The Text File Merger accepts over 30 text-based file formats. Every accepted file is read as plain UTF-8 text - the tool does not parse the file contents or apply format-specific logic, it just concatenates the raw text with your chosen separator.

CategoryExtensions
Plain text and logs.txt, .log, .rst
Tabular data.csv, .tsv
Markup and documents.md, .html, .htm, .tex, .rtf, .svg
Structured data.json, .xml, .yaml, .yml, .toml
Configuration.ini, .env, .conf, .properties
Source code.js, .ts, .py, .java, .c, .cpp, .css, .sql
Subtitles.srt, .sub, .vtt
Shell scripts.sh, .bat

You can get files into the merger two ways:

  • Add Files button - opens a file picker scoped to the supported extensions. You can select multiple files at once with Shift+click or Ctrl+click.
  • Drag and drop - drag one or more files from your file explorer onto the input area. The drop zone highlights when files are over it.
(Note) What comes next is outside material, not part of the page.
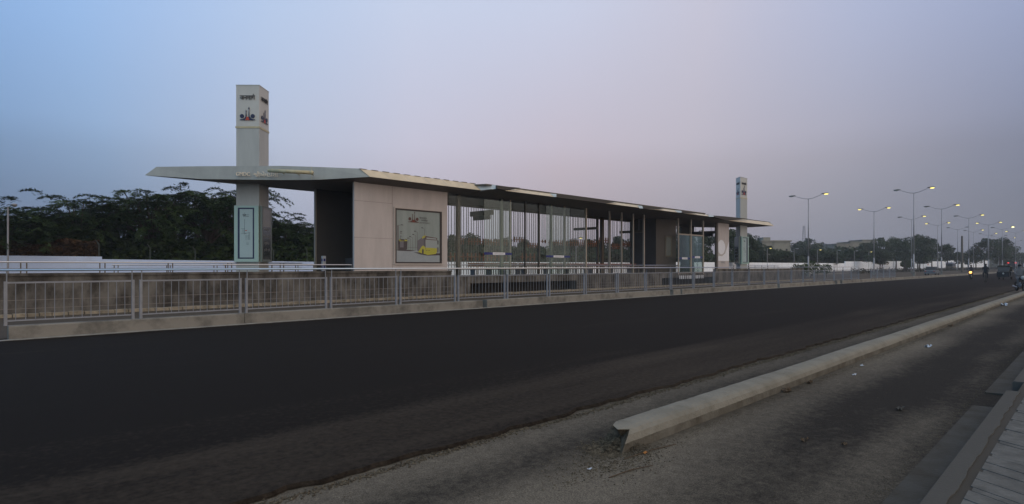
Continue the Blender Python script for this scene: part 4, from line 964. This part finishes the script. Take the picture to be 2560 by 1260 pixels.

Both methods append to the existing list rather than replacing it, so you can add files in multiple batches from different folders.

Size Limits

  • 50 MB per file - any single file larger than this is rejected and skipped with an error message.
  • 200 MB total across all files in one merge - if adding a file would push the total over 200 MB, that file is rejected and skipped.

Privacy & Security

This free Text File Merger runs entirely in your browser. Your files, the merged output, and your settings are never sent to our servers - all reading, merging, copying, and downloading happen on your device. The tool makes no network requests for the merge itself.

Your uploaded files, the merged output, the chosen separator, and the filename header preference are stored in your browser between visits so the workspace persists across page refreshes. This data lives only on your device. Click Clear All to wipe everything immediately. We have no logs, no analytics on your file content, no tracking, and no database.